* DIRECTIONS FOR THIS TASK:
Using the listing below, select the lines with the word "Python" and copy them.

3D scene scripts

[start]

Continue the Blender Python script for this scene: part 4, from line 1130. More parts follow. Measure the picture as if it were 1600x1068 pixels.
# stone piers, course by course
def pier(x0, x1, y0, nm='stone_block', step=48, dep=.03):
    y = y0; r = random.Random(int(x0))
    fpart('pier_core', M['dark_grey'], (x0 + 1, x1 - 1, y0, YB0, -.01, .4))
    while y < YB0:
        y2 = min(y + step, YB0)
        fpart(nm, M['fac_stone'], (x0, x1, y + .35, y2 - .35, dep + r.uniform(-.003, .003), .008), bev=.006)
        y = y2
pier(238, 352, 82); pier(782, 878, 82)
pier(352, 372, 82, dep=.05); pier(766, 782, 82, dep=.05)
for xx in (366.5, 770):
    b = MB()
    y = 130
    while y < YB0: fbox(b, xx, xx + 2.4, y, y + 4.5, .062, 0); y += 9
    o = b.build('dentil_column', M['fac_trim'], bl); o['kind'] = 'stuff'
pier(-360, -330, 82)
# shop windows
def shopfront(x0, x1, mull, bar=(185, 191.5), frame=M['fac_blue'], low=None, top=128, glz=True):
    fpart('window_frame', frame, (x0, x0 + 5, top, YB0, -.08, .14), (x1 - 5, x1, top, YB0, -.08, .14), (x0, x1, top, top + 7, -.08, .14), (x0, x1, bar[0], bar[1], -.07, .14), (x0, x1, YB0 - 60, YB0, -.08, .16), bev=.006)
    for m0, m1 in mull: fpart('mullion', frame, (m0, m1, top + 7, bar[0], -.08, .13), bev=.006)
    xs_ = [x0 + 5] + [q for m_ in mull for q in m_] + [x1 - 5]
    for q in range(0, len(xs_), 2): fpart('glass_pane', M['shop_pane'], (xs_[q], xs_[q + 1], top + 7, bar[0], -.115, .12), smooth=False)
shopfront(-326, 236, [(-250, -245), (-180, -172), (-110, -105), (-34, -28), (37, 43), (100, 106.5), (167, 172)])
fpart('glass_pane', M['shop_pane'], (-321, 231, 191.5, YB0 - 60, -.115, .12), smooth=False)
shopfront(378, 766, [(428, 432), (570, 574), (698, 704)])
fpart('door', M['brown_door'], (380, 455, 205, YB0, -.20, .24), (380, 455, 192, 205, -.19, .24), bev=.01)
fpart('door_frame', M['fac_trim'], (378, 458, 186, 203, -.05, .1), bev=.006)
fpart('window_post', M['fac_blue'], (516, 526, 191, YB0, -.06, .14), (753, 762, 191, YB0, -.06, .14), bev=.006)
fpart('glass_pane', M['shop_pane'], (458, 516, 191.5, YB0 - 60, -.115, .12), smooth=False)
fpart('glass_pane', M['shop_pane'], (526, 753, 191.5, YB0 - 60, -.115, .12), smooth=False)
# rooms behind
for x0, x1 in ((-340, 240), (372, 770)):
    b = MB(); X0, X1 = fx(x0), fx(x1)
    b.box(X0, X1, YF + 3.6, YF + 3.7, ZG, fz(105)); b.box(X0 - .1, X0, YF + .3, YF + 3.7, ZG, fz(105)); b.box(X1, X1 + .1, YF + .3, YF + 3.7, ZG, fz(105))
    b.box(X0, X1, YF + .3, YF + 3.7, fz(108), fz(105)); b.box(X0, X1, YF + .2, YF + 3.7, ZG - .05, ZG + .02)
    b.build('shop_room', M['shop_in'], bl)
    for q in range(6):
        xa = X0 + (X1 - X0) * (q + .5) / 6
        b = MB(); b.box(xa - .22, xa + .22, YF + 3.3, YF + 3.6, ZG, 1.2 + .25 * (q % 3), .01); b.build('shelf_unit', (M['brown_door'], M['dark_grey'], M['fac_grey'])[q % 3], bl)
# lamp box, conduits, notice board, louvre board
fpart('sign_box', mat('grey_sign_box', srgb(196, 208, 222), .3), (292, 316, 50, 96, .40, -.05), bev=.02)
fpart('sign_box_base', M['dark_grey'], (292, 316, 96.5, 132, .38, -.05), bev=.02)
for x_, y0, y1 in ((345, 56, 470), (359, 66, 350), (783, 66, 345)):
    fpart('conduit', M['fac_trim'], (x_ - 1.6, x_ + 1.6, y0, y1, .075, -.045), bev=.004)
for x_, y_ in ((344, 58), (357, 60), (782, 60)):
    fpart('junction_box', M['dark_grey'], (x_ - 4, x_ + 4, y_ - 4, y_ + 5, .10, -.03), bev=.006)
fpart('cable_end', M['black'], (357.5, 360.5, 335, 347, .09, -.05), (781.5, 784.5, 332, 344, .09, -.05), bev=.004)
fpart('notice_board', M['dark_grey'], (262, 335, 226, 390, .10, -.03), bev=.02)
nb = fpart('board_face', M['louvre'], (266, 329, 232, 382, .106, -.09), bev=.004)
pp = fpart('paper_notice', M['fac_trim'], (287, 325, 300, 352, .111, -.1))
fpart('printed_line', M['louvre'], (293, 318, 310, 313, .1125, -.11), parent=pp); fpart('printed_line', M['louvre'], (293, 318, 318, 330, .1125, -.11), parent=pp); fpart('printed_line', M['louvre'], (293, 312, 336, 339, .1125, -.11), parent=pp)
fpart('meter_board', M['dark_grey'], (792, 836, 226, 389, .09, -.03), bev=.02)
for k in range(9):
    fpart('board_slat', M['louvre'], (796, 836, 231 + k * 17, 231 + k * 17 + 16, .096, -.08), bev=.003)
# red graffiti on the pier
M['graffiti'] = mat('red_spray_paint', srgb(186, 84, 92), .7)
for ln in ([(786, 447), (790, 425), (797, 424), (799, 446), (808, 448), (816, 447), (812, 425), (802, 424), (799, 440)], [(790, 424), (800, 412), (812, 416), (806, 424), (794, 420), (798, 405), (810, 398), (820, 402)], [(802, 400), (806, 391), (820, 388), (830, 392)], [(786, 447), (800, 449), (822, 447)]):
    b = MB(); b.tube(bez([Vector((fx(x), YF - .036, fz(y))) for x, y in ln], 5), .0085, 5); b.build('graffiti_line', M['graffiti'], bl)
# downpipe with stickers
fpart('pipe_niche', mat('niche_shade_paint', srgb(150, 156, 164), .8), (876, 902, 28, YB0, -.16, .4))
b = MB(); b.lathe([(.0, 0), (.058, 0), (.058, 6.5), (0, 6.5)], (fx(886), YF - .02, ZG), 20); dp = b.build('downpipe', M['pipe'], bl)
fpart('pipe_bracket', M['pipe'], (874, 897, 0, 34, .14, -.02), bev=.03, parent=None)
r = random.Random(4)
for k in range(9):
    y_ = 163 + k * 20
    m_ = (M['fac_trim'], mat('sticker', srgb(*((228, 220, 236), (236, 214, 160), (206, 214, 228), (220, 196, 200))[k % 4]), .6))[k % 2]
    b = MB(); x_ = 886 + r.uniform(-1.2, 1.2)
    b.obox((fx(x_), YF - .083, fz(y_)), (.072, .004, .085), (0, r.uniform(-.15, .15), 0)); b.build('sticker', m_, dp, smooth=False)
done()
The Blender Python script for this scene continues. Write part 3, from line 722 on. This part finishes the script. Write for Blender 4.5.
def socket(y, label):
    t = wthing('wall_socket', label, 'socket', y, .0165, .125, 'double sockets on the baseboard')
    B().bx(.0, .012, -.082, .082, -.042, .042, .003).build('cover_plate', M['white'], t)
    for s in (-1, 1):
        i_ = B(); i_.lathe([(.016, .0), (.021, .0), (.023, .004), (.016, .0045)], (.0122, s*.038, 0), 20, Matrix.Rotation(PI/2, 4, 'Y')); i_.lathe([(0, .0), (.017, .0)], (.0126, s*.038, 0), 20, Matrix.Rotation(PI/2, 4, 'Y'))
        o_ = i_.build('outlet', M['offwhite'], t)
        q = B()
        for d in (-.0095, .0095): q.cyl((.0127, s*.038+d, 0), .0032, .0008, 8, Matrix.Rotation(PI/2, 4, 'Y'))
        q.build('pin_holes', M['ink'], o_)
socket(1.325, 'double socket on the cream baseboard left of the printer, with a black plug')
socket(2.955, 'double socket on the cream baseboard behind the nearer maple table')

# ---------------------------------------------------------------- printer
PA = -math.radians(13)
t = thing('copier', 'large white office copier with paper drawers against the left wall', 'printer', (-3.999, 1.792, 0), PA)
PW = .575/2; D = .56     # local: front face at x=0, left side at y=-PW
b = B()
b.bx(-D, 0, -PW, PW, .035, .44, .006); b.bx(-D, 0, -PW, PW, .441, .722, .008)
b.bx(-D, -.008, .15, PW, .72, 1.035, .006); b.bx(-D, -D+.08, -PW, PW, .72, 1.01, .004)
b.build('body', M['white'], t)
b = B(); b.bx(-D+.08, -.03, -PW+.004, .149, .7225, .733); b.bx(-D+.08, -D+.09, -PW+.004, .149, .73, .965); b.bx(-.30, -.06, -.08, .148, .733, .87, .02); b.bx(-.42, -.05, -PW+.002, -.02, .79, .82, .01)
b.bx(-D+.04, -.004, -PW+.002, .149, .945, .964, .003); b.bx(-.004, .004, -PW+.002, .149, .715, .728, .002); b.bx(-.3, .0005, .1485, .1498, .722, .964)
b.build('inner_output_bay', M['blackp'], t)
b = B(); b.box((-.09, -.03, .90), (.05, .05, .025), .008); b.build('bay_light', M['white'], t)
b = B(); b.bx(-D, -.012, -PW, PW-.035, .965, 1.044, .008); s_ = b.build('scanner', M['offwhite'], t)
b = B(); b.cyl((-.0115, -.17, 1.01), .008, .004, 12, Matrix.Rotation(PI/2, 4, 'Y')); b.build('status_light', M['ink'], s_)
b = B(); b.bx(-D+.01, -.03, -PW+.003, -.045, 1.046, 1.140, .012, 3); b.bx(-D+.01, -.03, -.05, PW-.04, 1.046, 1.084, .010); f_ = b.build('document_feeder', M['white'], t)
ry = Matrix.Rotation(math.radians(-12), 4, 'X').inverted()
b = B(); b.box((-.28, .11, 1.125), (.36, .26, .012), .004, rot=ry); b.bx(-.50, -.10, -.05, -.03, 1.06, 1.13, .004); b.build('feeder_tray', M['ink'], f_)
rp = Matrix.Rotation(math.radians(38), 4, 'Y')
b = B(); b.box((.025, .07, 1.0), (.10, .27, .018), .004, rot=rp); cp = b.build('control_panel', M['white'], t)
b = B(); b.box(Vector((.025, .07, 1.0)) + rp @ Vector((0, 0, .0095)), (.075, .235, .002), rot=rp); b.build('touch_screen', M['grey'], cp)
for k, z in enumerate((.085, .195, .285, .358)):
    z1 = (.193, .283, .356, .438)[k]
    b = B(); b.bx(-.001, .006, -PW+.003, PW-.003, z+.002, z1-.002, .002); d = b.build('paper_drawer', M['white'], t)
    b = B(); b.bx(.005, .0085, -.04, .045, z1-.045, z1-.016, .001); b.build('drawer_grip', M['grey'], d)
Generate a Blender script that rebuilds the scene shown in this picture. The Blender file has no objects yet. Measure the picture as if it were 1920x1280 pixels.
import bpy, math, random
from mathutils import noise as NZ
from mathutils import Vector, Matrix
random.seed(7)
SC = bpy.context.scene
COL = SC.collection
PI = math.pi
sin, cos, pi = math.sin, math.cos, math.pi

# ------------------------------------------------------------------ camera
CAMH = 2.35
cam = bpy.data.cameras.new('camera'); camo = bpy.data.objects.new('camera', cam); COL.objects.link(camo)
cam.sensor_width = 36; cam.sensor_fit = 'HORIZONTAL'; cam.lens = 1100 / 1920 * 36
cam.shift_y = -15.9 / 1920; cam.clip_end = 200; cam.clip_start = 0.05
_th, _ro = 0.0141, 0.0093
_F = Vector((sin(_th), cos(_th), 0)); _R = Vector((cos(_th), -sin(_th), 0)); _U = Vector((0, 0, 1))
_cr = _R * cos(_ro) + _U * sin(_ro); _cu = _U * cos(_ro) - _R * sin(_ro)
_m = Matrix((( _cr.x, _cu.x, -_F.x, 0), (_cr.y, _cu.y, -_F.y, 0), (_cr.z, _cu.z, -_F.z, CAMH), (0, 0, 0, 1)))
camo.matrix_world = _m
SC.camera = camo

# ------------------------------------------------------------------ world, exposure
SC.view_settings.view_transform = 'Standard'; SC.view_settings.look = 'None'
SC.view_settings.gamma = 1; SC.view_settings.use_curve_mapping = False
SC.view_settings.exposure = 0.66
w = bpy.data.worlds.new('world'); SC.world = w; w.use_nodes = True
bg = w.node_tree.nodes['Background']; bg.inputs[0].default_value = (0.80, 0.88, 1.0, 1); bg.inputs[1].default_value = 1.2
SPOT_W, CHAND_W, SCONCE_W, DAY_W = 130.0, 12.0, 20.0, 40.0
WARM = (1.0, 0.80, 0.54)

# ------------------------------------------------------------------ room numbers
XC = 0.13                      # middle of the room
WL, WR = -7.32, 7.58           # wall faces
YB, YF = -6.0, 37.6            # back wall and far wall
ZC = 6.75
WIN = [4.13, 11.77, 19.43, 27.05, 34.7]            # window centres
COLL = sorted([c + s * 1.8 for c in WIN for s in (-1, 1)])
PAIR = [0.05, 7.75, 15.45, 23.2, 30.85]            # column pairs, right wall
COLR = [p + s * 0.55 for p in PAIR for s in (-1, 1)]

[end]

* RESULT FOR THIS TASK:
Continue the Blender Python script for this scene: part 4, from line 1130. More parts follow. Measure the picture as if it were 1600x1068 pixels.
The Blender Python script for this scene continues. Write part 3, from line 722 on. This part finishes the script. Write for Blender 4.5.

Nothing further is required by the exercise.